RECORD LIST:
* Begin *

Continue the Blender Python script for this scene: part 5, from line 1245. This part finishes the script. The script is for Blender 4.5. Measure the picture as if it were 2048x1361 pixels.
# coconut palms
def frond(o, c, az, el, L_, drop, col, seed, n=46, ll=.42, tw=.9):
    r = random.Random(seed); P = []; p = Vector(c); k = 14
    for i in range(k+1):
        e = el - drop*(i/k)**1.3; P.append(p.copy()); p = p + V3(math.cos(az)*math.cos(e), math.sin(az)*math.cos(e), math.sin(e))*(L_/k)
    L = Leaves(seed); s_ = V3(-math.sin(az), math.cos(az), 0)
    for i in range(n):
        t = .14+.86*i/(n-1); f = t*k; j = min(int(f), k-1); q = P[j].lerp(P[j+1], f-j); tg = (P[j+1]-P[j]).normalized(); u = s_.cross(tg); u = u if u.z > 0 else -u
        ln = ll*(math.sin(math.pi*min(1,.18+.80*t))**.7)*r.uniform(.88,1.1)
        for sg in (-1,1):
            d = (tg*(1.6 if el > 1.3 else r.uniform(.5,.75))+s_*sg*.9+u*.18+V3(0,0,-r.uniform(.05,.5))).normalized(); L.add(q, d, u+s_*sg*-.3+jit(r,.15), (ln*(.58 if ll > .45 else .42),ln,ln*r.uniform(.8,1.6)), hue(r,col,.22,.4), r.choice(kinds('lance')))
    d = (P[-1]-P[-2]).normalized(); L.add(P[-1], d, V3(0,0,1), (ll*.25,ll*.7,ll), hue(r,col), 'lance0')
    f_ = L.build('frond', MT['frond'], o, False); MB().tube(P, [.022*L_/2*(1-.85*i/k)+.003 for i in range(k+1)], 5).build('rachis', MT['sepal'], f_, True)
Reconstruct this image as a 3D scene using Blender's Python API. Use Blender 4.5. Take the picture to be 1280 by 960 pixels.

* End *

WHAT YOU HAVE TO DO:
Reproduce the whole listing word for word.

CORRECT RESULT:
Continue the Blender Python script for this scene: part 5, from line 1245. This part finishes the script. The script is for Blender 4.5. Measure the picture as if it were 2048x1361 pixels.
# coconut palms
def frond(o, c, az, el, L_, drop, col, seed, n=46, ll=.42, tw=.9):
    r = random.Random(seed); P = []; p = Vector(c); k = 14
    for i in range(k+1):
        e = el - drop*(i/k)**1.3; P.append(p.copy()); p = p + V3(math.cos(az)*math.cos(e), math.sin(az)*math.cos(e), math.sin(e))*(L_/k)
    L = Leaves(seed); s_ = V3(-math.sin(az), math.cos(az), 0)
    for i in range(n):
        t = .14+.86*i/(n-1); f = t*k; j = min(int(f), k-1); q = P[j].lerp(P[j+1], f-j); tg = (P[j+1]-P[j]).normalized(); u = s_.cross(tg); u = u if u.z > 0 else -u
        ln = ll*(math.sin(math.pi*min(1,.18+.80*t))**.7)*r.uniform(.88,1.1)
        for sg in (-1,1):
            d = (tg*(1.6 if el > 1.3 else r.uniform(.5,.75))+s_*sg*.9+u*.18+V3(0,0,-r.uniform(.05,.5))).normalized(); L.add(q, d, u+s_*sg*-.3+jit(r,.15), (ln*(.58 if ll > .45 else .42),ln,ln*r.uniform(.8,1.6)), hue(r,col,.22,.4), r.choice(kinds('lance')))
    d = (P[-1]-P[-2]).normalized(); L.add(P[-1], d, V3(0,0,1), (ll*.25,ll*.7,ll), hue(r,col), 'lance0')
    f_ = L.build('frond', MT['frond'], o, False); MB().tube(P, [.022*L_/2*(1-.85*i/k)+.003 for i in range(k+1)], 5).build('rachis', MT['sepal'], f_, True)
Reconstruct this image as a 3D scene using Blender's Python API. Use Blender 4.5. Take the picture to be 1280 by 960 pixels.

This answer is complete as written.